Short exercise: Output the lines below exactly, please, from the first line until the line with "rnd = random.Random(7)", counting both.
___
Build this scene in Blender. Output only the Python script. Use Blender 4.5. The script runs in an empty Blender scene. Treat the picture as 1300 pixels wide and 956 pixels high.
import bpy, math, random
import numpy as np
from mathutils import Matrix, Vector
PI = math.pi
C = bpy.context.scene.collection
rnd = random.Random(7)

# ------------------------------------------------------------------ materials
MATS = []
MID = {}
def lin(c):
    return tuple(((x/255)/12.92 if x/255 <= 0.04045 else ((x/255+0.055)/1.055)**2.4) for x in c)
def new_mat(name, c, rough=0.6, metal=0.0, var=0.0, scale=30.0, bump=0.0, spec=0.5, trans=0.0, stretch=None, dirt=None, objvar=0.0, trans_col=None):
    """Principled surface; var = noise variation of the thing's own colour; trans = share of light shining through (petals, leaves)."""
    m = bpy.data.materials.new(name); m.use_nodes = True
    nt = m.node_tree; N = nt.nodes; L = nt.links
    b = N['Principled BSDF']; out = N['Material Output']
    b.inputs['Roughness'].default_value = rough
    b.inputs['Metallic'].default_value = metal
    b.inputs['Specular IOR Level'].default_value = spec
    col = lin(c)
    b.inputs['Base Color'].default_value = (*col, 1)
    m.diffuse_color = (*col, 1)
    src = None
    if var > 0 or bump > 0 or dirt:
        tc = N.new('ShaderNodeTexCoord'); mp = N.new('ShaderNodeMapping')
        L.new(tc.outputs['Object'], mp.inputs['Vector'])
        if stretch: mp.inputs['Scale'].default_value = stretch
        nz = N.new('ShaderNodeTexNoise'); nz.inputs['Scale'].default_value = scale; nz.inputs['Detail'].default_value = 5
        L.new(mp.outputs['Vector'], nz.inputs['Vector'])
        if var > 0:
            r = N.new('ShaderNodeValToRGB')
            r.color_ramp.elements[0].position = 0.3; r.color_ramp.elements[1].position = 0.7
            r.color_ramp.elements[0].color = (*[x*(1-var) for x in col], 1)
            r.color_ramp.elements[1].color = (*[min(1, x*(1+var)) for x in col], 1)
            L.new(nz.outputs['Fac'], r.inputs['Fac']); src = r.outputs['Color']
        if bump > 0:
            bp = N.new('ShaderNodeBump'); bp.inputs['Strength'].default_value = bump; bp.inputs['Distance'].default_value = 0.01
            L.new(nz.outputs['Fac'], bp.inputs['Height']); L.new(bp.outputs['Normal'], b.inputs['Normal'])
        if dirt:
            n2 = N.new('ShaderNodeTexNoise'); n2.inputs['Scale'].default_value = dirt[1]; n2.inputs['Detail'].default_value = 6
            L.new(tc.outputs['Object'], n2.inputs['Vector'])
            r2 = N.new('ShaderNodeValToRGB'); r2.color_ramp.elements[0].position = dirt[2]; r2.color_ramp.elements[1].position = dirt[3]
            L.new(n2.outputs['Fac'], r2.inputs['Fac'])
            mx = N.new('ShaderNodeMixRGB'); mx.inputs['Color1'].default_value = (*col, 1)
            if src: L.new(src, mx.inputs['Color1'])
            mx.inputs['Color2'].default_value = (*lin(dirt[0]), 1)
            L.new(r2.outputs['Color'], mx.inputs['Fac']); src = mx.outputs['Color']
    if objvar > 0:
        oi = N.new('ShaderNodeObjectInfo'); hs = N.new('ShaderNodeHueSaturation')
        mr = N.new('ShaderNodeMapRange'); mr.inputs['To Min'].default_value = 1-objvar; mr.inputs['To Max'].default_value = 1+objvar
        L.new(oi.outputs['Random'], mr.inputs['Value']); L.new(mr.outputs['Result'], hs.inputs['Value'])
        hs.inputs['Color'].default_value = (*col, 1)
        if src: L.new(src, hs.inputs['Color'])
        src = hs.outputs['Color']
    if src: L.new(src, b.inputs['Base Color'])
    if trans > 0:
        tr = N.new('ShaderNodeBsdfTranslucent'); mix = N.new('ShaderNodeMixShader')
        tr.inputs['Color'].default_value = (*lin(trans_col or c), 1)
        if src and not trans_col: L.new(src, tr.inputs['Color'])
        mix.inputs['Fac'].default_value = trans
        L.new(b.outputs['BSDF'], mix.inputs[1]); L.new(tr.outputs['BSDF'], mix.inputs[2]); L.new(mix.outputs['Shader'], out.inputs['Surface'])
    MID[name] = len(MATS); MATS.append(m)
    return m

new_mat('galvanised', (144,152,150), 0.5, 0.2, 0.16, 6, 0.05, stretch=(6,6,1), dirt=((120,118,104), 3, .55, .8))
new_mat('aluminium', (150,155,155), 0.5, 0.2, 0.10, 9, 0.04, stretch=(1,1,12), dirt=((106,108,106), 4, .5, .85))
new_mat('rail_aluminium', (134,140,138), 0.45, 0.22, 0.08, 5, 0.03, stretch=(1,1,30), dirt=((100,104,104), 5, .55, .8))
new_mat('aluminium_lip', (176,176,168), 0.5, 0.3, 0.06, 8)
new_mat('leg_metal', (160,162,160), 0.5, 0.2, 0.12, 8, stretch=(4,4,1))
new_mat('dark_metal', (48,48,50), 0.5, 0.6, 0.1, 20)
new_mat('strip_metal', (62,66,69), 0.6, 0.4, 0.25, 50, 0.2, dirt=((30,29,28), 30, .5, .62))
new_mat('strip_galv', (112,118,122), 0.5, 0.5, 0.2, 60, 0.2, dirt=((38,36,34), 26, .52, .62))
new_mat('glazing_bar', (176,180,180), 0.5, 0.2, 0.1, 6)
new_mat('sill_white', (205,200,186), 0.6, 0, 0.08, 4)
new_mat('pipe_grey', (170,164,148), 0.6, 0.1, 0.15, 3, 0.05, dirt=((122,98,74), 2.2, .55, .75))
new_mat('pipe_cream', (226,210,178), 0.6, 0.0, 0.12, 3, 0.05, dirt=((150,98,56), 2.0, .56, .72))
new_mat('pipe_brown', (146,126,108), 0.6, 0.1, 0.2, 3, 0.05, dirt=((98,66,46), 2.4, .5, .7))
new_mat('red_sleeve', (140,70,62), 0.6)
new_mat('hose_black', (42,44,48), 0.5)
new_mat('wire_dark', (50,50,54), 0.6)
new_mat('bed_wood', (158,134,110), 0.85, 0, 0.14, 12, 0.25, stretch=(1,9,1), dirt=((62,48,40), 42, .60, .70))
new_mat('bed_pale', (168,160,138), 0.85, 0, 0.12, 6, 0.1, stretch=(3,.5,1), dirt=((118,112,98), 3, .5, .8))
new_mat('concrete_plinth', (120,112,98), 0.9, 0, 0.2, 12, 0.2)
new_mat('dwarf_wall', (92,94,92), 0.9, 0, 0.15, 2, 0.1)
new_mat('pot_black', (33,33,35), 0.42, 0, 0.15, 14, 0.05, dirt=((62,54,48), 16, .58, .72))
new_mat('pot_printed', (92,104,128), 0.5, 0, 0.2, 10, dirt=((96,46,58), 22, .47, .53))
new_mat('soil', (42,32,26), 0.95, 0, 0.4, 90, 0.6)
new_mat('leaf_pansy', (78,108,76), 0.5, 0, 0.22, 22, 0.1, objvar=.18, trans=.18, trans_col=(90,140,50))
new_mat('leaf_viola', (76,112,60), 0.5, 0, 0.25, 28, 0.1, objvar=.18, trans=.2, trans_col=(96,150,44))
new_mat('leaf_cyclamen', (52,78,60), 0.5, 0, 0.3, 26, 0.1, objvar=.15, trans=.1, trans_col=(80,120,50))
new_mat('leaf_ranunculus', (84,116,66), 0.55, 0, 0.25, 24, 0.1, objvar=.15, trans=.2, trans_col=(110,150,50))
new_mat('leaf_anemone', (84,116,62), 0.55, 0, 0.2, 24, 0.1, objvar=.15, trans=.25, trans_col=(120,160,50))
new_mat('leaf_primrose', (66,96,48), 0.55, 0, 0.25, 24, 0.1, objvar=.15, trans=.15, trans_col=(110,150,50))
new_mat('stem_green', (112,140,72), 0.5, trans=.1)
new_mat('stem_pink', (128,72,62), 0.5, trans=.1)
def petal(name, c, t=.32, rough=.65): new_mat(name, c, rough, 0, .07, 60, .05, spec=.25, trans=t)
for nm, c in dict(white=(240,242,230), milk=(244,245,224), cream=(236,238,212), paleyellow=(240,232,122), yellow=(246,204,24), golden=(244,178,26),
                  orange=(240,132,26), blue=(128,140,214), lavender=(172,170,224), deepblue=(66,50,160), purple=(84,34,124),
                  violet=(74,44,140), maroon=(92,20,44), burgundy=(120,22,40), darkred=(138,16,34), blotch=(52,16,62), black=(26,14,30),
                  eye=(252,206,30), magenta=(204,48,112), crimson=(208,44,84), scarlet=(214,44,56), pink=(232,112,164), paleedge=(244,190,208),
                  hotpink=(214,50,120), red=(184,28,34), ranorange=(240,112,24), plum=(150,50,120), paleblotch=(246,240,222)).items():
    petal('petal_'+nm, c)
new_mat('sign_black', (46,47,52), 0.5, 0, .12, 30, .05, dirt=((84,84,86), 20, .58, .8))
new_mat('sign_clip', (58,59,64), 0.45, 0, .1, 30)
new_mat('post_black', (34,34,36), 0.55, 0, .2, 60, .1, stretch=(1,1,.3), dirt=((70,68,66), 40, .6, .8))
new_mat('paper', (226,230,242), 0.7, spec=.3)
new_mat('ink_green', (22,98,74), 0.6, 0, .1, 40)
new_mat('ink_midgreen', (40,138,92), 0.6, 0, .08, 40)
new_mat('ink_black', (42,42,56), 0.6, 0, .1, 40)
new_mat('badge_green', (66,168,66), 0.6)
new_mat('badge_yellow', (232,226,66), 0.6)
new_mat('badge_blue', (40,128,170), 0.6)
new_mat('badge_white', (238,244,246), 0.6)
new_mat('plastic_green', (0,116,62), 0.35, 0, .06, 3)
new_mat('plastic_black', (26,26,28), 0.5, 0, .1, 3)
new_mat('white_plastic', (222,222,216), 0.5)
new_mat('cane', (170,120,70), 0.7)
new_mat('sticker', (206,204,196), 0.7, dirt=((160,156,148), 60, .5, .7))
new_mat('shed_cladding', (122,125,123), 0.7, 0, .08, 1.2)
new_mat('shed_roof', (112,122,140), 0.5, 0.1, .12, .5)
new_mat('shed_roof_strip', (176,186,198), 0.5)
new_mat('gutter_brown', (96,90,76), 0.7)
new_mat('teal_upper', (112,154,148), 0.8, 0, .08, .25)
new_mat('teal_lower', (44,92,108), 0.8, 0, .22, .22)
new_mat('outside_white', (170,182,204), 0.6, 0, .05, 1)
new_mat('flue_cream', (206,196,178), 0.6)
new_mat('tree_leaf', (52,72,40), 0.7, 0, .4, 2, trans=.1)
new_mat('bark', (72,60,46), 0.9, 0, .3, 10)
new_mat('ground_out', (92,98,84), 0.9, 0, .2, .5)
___
Problem solution:
Build this scene in Blender. Output only the Python script. Use Blender 4.5. The script runs in an empty Blender scene. Treat the picture as 1300 pixels wide and 956 pixels high.
import bpy, math, random
import numpy as np
from mathutils import Matrix, Vector
PI = math.pi
C = bpy.context.scene.collection
rnd = random.Random(7)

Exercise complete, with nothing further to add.